Both brothers wanted to win, but Aaron also wanted to carry the whole town on those big shoulders, to win the Super Bowl and bring the Lombardi Trophy back home, to make strangers laugh and neighbors feel like family. Ziogas says Jonathan would sometimes blow past him in the hallways, pretending not to know him. Aaron, though, would say hello even if he’d never met you. He wanted to make everybody laugh.

“He had a very big heart,” Jonathan says. “That’s what’s craziest about all this. There is a disconnect. He would open up his arms to anyone.”

Is this it? The first snowflake? Is this a hint at why Aaron ended up in an industrial park, standing over Odin Lloyd’s bullet-riddled body? Is it possible that Aaron embraced the people he should have shunned, or that when his father died suddenly in 2006—when the person he loved most was taken from him—it was such a shock to his soul, such a personal rejection, that . . .

“ . . . I wish I had all those answers,” Jonathan says. “I don’t know. I just know he cared about people. And some of the people he cared about, I wasn’t too fond of. I didn’t think they were the best for him at that stage in his life. But he cared so much. He really did. It’s very interesting. . . .”

He pauses, as though he’s turning the thought over in his head, examining it from all sides.

“ . . . how much he cared.”

Jonathan cares too. You can tell within 10 minutes of meeting him. But he does so with caution. “I respect everyone,” he says, “but I’m not going to be caught in certain situations. That’s the difference. I surround myself with people who aren’t going to have a negative influence on me. I’m like: I’m not even getting involved.”
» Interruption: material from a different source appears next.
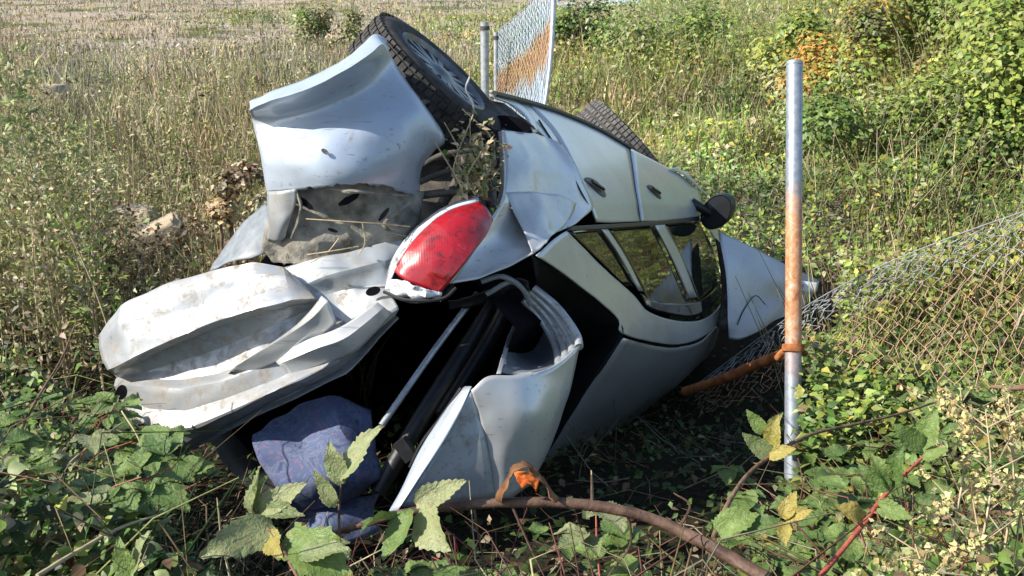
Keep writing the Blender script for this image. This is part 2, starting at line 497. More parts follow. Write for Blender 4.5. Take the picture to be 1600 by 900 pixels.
# A: bumper corner torn away below the wheel
zc = [3.56, 3.47, 3.43, 3.45, 3.52, 3.62, 3.73]
def zr(pts, off, cols=zc): return [(x, y, z + off) for (x, y), z in zip(pts, cols)]
bumper = patch("bumper", [
    zr([(391, 160), (420, 145), (480, 123), (535, 96), (568, 70), (586, 54), (602, 64)], .10),
    zr([(390, 172), (424, 158), (484, 138), (540, 110), (577, 86), (596, 70), (608, 82)], -.075),
    zr([(394, 186), (428, 180), (487, 165), (546, 141), (590, 114), (613, 98), (626, 110)], .045),
    zr([(398, 206), (433, 202), (492, 192), (553, 172), (606, 147), (634, 130), (652, 150)], .05),
    zr([(404, 228), (441, 226), (500, 218), (559, 203), (620, 184), (660, 174), (694, 214)], .0),
    zr([(409, 252), (448, 252), (505, 247), (565, 240), (620, 233), (655, 231), (677, 235)], -.01),
    zr([(413, 276), (456, 276), (508, 273), (565, 269), (615, 268), (644, 270), (659, 262)], 0),
    zr([(417, 300), (464, 296), (512, 290), (560, 286), (602, 291), (638, 303), (655, 311)], .015)],
    M['paint_bumper'], root, rb=(1,), cb=(1,), sub=7, crumple=.006, cscale=7, edge_jag=.012, seed=2,
    label="pale blue-grey bumper corner with a torn lower edge")
patch("bumper_flap", [
    [(417, 299, 3.57), (440, 298, 3.50), (464, 295, 3.485)],
    [(419, 330, 3.57), (441, 330, 3.52), (462, 318, 3.50)],
    [(421, 352, 3.58), (438, 355, 3.54), (452, 346, 3.53)],
    [(418, 375, 3.62), (432, 378, 3.60), (446, 370, 3.58)]], M['paint_dirty'], root, sub=5, crumple=.008, edge_jag=.01)
hole("puncture", 508, 237, 3.405, 7, 3.5, M['darkmetal'], bumper, rot=.6)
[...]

At Bristol Central, Jonathan walks back upstairs. The school’s official policy in regard to Aaron Hernandez has been deletion. No pictures, no trophies, no sign of the best athlete ever to walk these halls. But memories cannot be deleted. Sixty-seven-year-old athletic director Bob DeSantis, who coached both boys as well as their father, approaches with a CVS envelope stuffed full of pictures of the Hernandezes.

The first time Jonathan visited Aaron, he was nervous. He surveyed the lobby, taking measure of the kind of people who visit prisons. Now he’s one of those people. He wonders what others think when they see him.

“The Hernandez family has had a great impact on Bristol,” DeSantis says. “Their father—the earth, the moon, the sun and the stars set on those two kids. Unbelievable.”

Jonathan’s uncle Vito—Dennis’s brother—comes by too. He works here.

Jonathan: “I’m going up to Mass to see Aaron tonight.”

Vito: “I gotta go see him. I haven’t even gone yet.”

Jonathan: “I forgot the dress code.”

This has bothered Jonathan since he arrived from Texas a day earlier. Visitors at Souza-Baranowski may not wear jeans, shorts or work boots. Jonathan forgot. He has borrowed dress pants and shoes, but he is worried that the shoes are too casual and he won’t be allowed to see his brother.

Vito: “Is it easy to go in?

Jonathan: “It’s super easy.”

But he knows Vito probably won’t go. Truth is, the drive to Souza-Baranowski is super easy—about two hours. Going in is not. The first time he visited Aaron, Jonathan was nervous. He surveyed the lobby, taking measure of the kind of people who visit prisons. Now he’s one of those people. He wonders what others think when they see him.

Iowa City; Winter 2015

D.J. is a stoic at work, acting strong for his players, focused on Iowa football. But at night he lies in bed crying, gripping his pillow as hard as he can. He dreams that he’s in the industrial park on the night of the murder, only he’s playing all the roles: He is Odin, he is Aaron; he is dead, he is alive. He wakes up in a sweat, crying uncontrollably. He has one recurring nightmare so stark that he starts screaming, only to have his mother wake him and say, “It’s going to be O.K.” . . . except that his mother isn’t really there. He has only dreamed that. He is still sleeping. He is trapped inside a nightmare inside a nightmare inside his life.

Prosecutors are saying that Aaron, along with his friends Ernest (Bo) Wallace and Carlos (Charlie Boy) Ortiz, orchestrated Odin Lloyd’s murder. D.J. knows Bo, of course, but who is this Charlie Boy? D.J. sees his picture on the news and thinks: That guy? Still, everybody’s guarding their corner, and Ortiz’s lawyer says there is “a good possibility” that D.J. introduced Aaron to Carlos when they played freshman basketball together. (Actually, D.J. and Carlos were never even on the same team, but this dubious, unconfirmed connection led to this USA Today headline: CARLOS ORTIZ’S ATTORNEY: AARON HERNANDEZ’S BROTHER IS LINK. Both Wallace and Ortiz would eventually be convicted on charges of accessory to murder after the fact.)